5 December 2017

The quarry in Contessa Gorge

Posted by Callan Bentley

After visiting Bottaccione Gorge and reuniting with the K/Pg boundary, my summer geologizing with Alan Pitts took me next to Contessa Gorge, where we saw this lovely wall of stratigraphy and structure exposed in a quarry’s cut:

Let’s zoom in a bit and see what there is to be seen:

Here it is annotated:

“Maiolica,” “Marne A Fucoidi,” and “Scaglia Bianca” are all names of different stratigraphic units, different formations in the central Apennine stratigraphic sequence. The Marne A Fucoidi is a beautiful mix of deep green and maroon.

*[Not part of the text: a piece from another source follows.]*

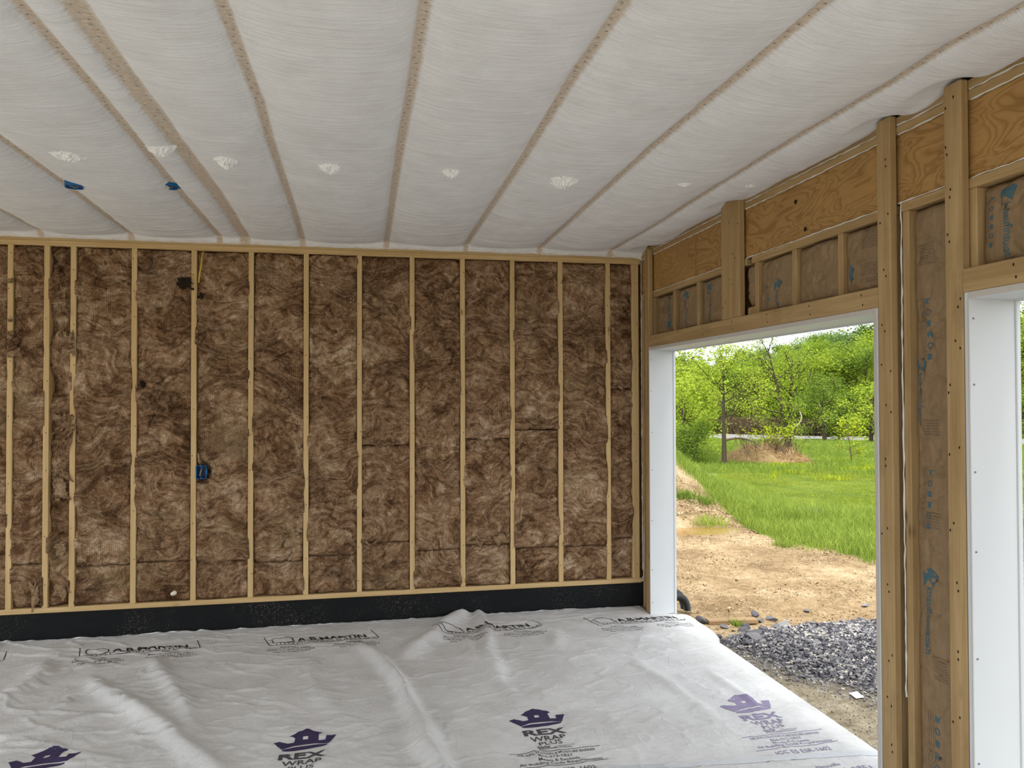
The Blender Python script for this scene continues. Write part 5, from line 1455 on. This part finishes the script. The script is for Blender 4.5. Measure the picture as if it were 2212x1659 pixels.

It’s alternating shale-dominated layers and calcareous-dominated layers.

The units above and below tend toward white (“bianca” in Italiano) but the upper unit, the Scaglia Bianca, has a distinctive anoxic layer within it, the Bonarelli Level, that helps distinguish it from the lower unit, the Maiolica. (Sorry, I didn’t take a photo of it.)

All this stratigraphy is well and good — but I was here for the structure!

…And annotated:

“MTD” here stands for “mass transport deposit” – a set of sedimentary layers that slumped downward and crumpled up deeper into the basin when the sediment was still soft (prior to lithification). Alan and I have enjoyed puzzling over another MTD in West Virginia‘s westernmost Valley & Ridge province. Here in Italy, the pelagic limestones seem to have cohered a bit better in layers, while the West Virginia example saw total disaggregation of the sandstone layers into segments that folded up on themselves, wrapped up in a matrix of squishy mud. The Italian example is much better behaved:

This is interpreted as syndepositional faulting and deformation. It’s not thought to be directly tectonically induced.

The quarry was a treat to see. I love outcrops like this – beautiful, with some structure and some stratigraphy, and something to compare to other places.